Nashville Banner, October 19, 1930 -
(original spellings included)

A great wagon yard for the teams and wagons occupied an open space in South Nashville. Many of the buildings still standing in the business section, were then cotton warehouses. In the eighties, though the river trade was not what it had been, it was still great. The wharf was a busy place, piled with products and merchandise of every description. The steamboats had become stern-wheelers, so that they could navigate the shallow stream, but they were doing business.
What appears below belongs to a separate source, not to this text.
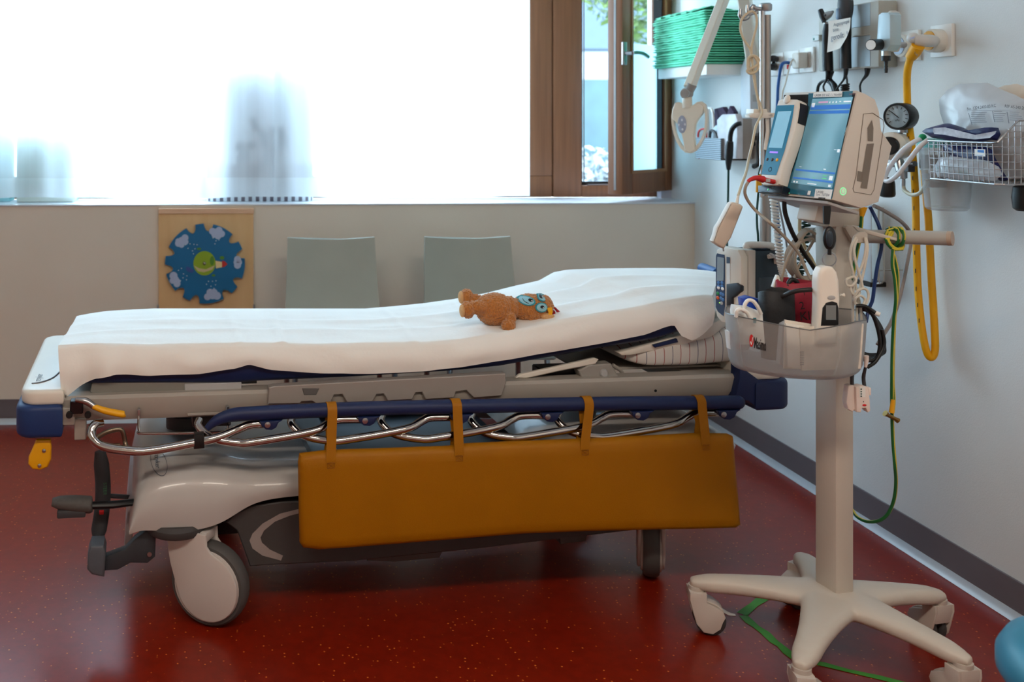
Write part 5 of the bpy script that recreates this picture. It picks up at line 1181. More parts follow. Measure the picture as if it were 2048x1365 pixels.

The picturesque Negro deckhands, and roustabouts, in charge of a profane mate, lent color to the scene at the landing, as they hurried back and forth, singing and laughing, and paying little or no attention to the mate's voluble oaths and threats. The latter swore by note, and the mate seemed to think it a necessary part of the routine.
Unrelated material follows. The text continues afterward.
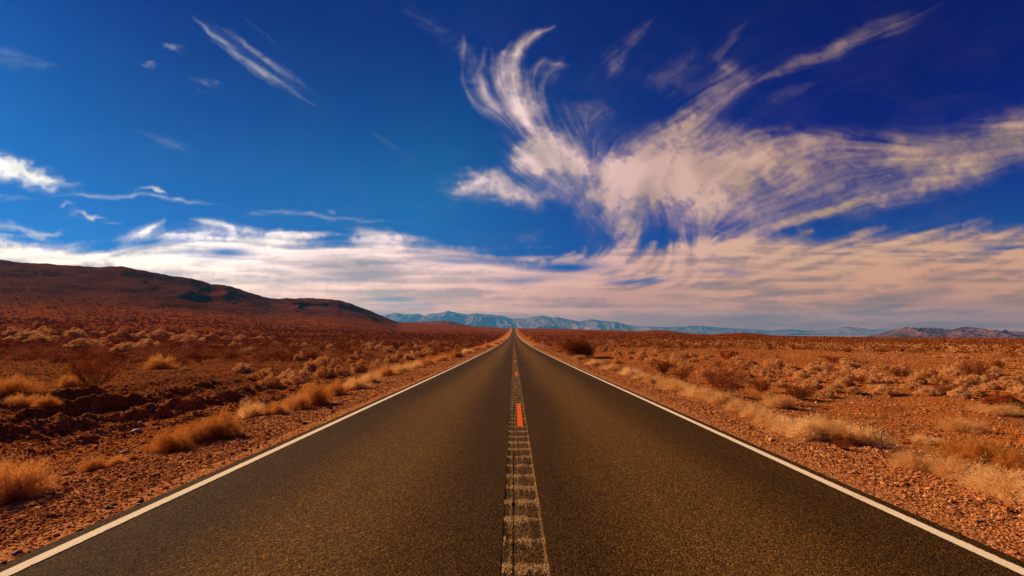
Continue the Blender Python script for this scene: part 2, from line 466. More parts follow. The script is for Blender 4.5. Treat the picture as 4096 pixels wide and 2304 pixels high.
# ------------------------------------------------------------------ road
def strip(name, x0, x1, ys, dz, mat, cols=2, thick=0, prof=None):
    ys = np.asarray(ys, float)
    c = road_x(ys); zz = road_z(ys) + dz
    xs = np.linspace(x0, x1, cols)
    X = c[:, None] + xs[None, :]; Y = np.repeat(ys[:, None], cols, 1); Z = np.repeat(zz[:, None], cols, 1)
    if prof is not None: Z = Z + prof(xs[None, :], Y)
    V = np.stack([X, Y, Z], -1).reshape(-1, 3)
    f = grid_faces(len(ys), cols)[:, ::-1]
    if thick:
        n = len(ys)
        low = np.concatenate([np.stack([c + x0 - .05, ys, zz - thick], -1), np.stack([c + x1 + .05, ys, zz - thick], -1),
                              np.stack([c + x0, ys, zz], -1), np.stack([c + x1, ys, zz], -1)])
        b = len(V); i = np.arange(n - 1)
        V = np.concatenate([V, low])
        l = np.stack([b + 2 * n + i, b + 2 * n + i + 1, b + i + 1, b + i], -1)
        r_ = np.stack([b + 3 * n + i + 1, b + 3 * n + i, b + n + i, b + n + i + 1], -1)
        f = np.concatenate([f, l[:, ::-1], r_[:, ::-1]])
    return obj(name, mesh_np(name, V, f, mat, True))

RYS = np.concatenate([np.linspace(-60, 0, 30), np.geomspace(.2, 60, 160), np.geomspace(61, 2050, 300)])
RUM = (-.115, .240)            # rumble strip either side of the centre
crown = lambda xs, Y: -.012 * np.abs(xs) * 0
l = strip('road', -3.80, RUM[0], RYS, .0, M['asphalt'], 10, .10)
r2 = strip('roadb', RUM[1], 3.80, RYS, .0, M['asphalt'], 10, .10)
# join the two lanes and the strip floor under the rumble cut into one road mesh
import bmesh
bm = bmesh.new()
for o in (l, r2): bm.from_mesh(o.data)
bm.to_mesh(l.data); bm.free(); bpy.data.objects.remove(r2)
tag(l, 'straight two lane asphalt road running to the horizon', 'road', kind='structure')

def build_rumble():
    per = .455
    ys = np.concatenate([np.arange(-3, 30, .0175), np.geomspace(30.02, 2050, 500)])
    xs = np.linspace(RUM[0], RUM[1], 26)
    Y, X = np.meshgrid(ys, xs, indexing='ij')
    ph = (Y / per + .30) % 1.0
    near = 1 - sstep(26, 30, Y)
    wob = (fbm(X * 18, Y * 2.5, 3, 61) - .5)
    tri = np.abs(ph - .5) * 2                     # 1 at the crest
    crest = sstep(.50, .98, tri + wob * .5)
    ends = np.minimum(sstep(RUM[0], RUM[0] + .045, X), sstep(RUM[1], RUM[1] - .018, X))
    cut = -.015 * (1 - crest) * ends
    rough = (vnoise(X * 90, Y * 90, 5) - .5) * .006
    # long saw lines left by the milling head
    lines = np.zeros_like(X)
    for cx_, w_, a_ in ((-.085, .016, .35), (-.045, .012, .45), (.020, .010, .40), (.095, .006, .26), (.15, .006, .2), (.226, .009, .55)):
        lines += a_ * np.exp(-((X - cx_ - .004 * np.sin(Y * 1.3)) / w_) ** 2)
    gap = np.exp(-((X + .014 - .003 * np.sin(Y * .9)) / .008) ** 2)
    gapl = np.exp(-((X + .109) / .007) ** 2) * np.clip(1.6 * vnoise(X * 0, Y * 5, 66) - .5, 0, 1)
    Z = road_z(Y) + near * (cut + rough - .006 * gap - .016 * gapl) + (1 - near) * -.004
    V = np.stack([X + road_x(Y), Y, Z], -1).reshape(-1, 3)
    fo = grid_faces(len(ys), len(xs))[:, ::-1]
    m = mesh_np('rumble_strip', V, fo, M['rumble'], False)
    wear = np.clip(.78 * crest + lines * .95 - .45 * gap - .5 * gapl + .18 + .55 * wob, 0, 1)  # wear tone, with groove shade painted into the left edge nicks
    fade = sstep(20, 110, Y)
    wear = wear * (1 - fade) + fade * np.clip(.30 + lines * .55 - .5 * gap, 0, 1)
    a = m.attributes.new('wear', 'FLOAT', 'POINT'); a.data.foreach_set('value', wear.ravel().astype(np.float32))
    tag(obj('rumble_strip', m), 'milled rumble strip of pale ridges down the road centre', 'rumble strip', kind='structure')
build_rumble()

for nm, x0, lab in (('edge_line', -3.67, 'solid white edge line along the left side of the road'), ('edge_line', 3.56, 'solid white edge line along the right side of the road')):
    o = strip(nm, x0, x0 + .115, RYS[RYS > -40], .005, M['white'], 2)
    tag(o, lab, 'road marking', kind='structure')

# orange centre dashes, each its own marking
k = 0
y0 = 9.05
while y0 < 330:
    o = strip('lane_dash', .055, .165, np.linspace(y0, y0 + 3.05, 60), .004 + .00002 * y0, M['orange'], 8,
              prof=(lambda xs, Y: -.014 * (1 - sstep(.55, .98, np.abs(((Y / .455 + .30) % 1.0) - .5) * 2)) * (1 - sstep(26, 30, Y))))
    word = ['nearest', 'second nearest', 'third nearest', 'fourth nearest', 'fifth nearest', 'sixth nearest'][k] if k < 6 else None
    tag(o, (word + ' orange dash painted on the rumble strip') if word else 'tiny far orange dash on the road centre near the horizon',
        'road marking', 'orange dashes down the road centre', 'structure')
    k += 1; y0 += 12.2

# ------------------------------------------------------------------ distant ranges
def mrange(name, pts, D, depth, mat, base, seed, label, amp=.45, nu=420, fs=1.0, ns=70, floor_z=-50, jg=.05):
    pts = np.array(pts, float)
    us, ts = ut(pts[:, 0], pts[:, 1])
    U = np.linspace(us[0], us[-1], nu)
    T = np.interp(U, us, ts)
    H = EYE + T * D
    jag = (fbm(U * D / (depth * .10), U * 0 + seed, 4, seed) - .5) * 2
    H = H + jag * (H - base) * jg
    s = np.linspace(0, 1.6, ns)
    SS, UU = np.meshgrid(s, U, indexing='ij')
    Hh = np.repeat((H - base)[None, :], ns, 0)
    prof = np.where(SS <= 1, SS ** 1.25, 1 - (SS - 1) * 1.5)
    Y = D - depth * (1 - SS); X = UU * D * (1 + 0 * SS)
    k_ = fs / depth * 3.2
    rn = ridged(X * k_ + fbm(X * k_ * .7, Y * k_ * .7, 3, seed + 3) * 1.2, Y * k_ * .45, 5, seed + 9)
    env = np.clip(np.sin(np.clip(SS, 0, 1) * math.pi), 0, 1) ** .7
    Z = base + Hh * prof + Hh * amp * env * (rn - .62)
    Z = np.where(SS == 0, floor_z - 20, Z)
    Z = np.maximum(Z, floor_z - 20)
    V = np.stack([X, Y, Z], -1).reshape(-1, 3)
    o = obj(name, mesh_np(name, V, grid_faces(ns, nu)[:, ::-1], mat, False))
    tag(o, label, 'mountains', kind='structure')
    return o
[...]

All day and all night the hoarse whistle of the boats could be heard. Before they left they whistled to noti­fy belated passengers and deckhands they were about to start; and when they arrived they whistled to let the "night-hawk" hacks know they were coming with passengers; and to let the local roustabouts know they were coming with freight to be unloaded. When a boat reached the landing, the "night-hawks" and the roustabouts would be there.

STEAMBOAT MUSIC

It was the custom for all the Negro hands to gather on the swinging gangplank as the boats backed out and started on their journey, and sing boat songs and spirituels, while a leader gestulated and led the sing­ing. No one, who has stood on the Woodland Street Bridge as a steamboat passed down stream, and has witnessed the scene described and heard the wonderful chanting of these natural-born musicians, will ever forget the thrill of it.

The steamboat season opened about the middle of November and lasted until about August 1. During the low-water period between these dates the boats went to the Ohio River and took the place of boats of deeper draft, until the fall rise came.
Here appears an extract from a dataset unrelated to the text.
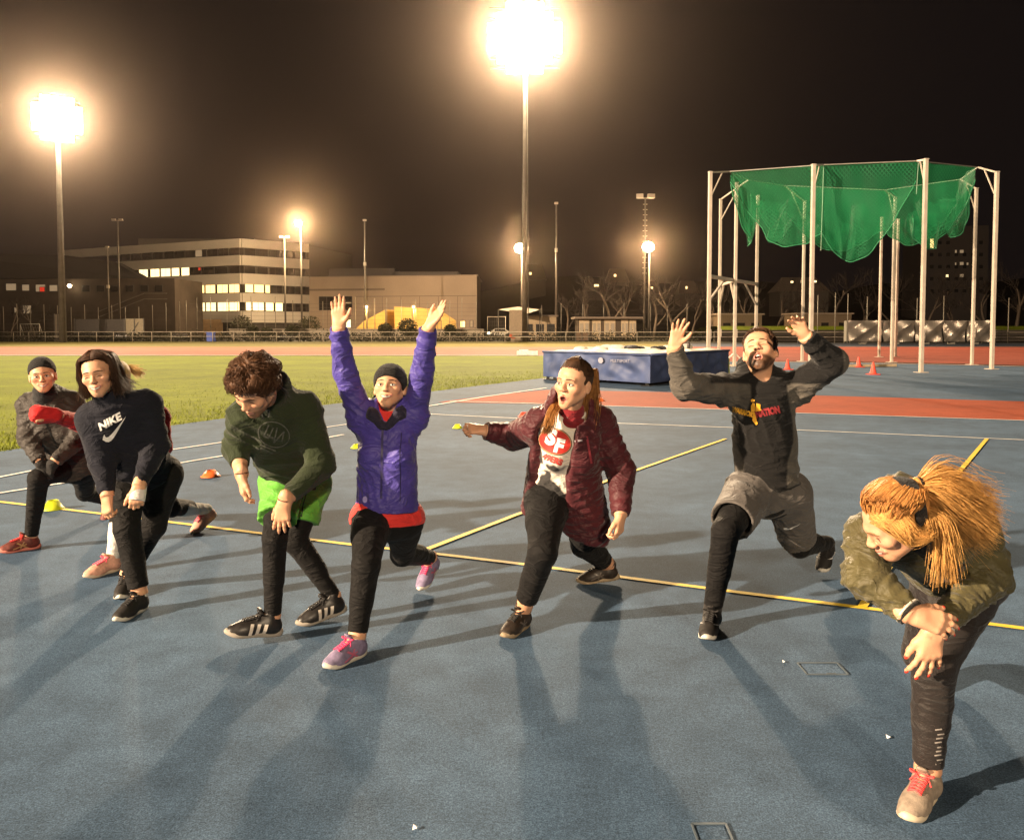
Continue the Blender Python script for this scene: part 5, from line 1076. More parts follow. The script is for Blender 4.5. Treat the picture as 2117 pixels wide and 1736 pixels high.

The main steamboat lines during this time were the Cincinnati and Nashville Packet Co., the Cincinnati and Pittsburgh, the Nashville and Burnside Packet Co., and the famous Ryman Line. The principal products handled were corn, tobacco, wheat, all kinds, of merchandise, pig iron and iron manufactures from Pittsburgh. Coal by twoboats was brought from Pittsburgh for the Nashville Gas Co. Coal was also brought to Nashville from the Poplar Mountain Mines, thirty miles west of Burnside, Ky., and from the Cumberland Coal Co., at Burnside. It was brought in broad-horn barges. The Cumberland Coal was much like that from Pittsburgh.

Merchandise from Eastern cities was picked up by the boats at Ohio River points. Livestock was brought to Nashville from up and down the Cumberland and mules were shipped from Nashville to New Orleans and other Southern markets.

Passenger business on the river was also of large dimensions. An enormous emigration went from Kentucky and Tennessee to Texas. Through tickets would be sold to them, and the last part of the trip would be by rail.

Travel by boat was fascinating. There were good bands and bars; and in the evening dancing, card playing and other forms of amusement were engaged in. The captain and chief clerk were the masters of ceremony. They saw that the passengers were introduced to one another, that those who wished to dance had partners. They looked after the comfort of all and saw that everything was properly conducted. These men were Chesterfieldian in their manners; they had known many and varied experiences and were generally fine conversationalists.

Among the well known steamboat captains of the eighties were: T. G. Ryman, T. M. Gallagher, W. S. Bowman, Shepherd Greene, William Strong, Thomas Armstrong, A. T. Armstrong, Ben Goad, John S. Tyrner, William Gracey, John Crouch, W. W. Parminter, Doc Lovell, Jim Level and Fred Wyatt. William Litterer who became a wealthy citizen and who served one term as Mayor of Nashville, was once a Cumberland River pilot.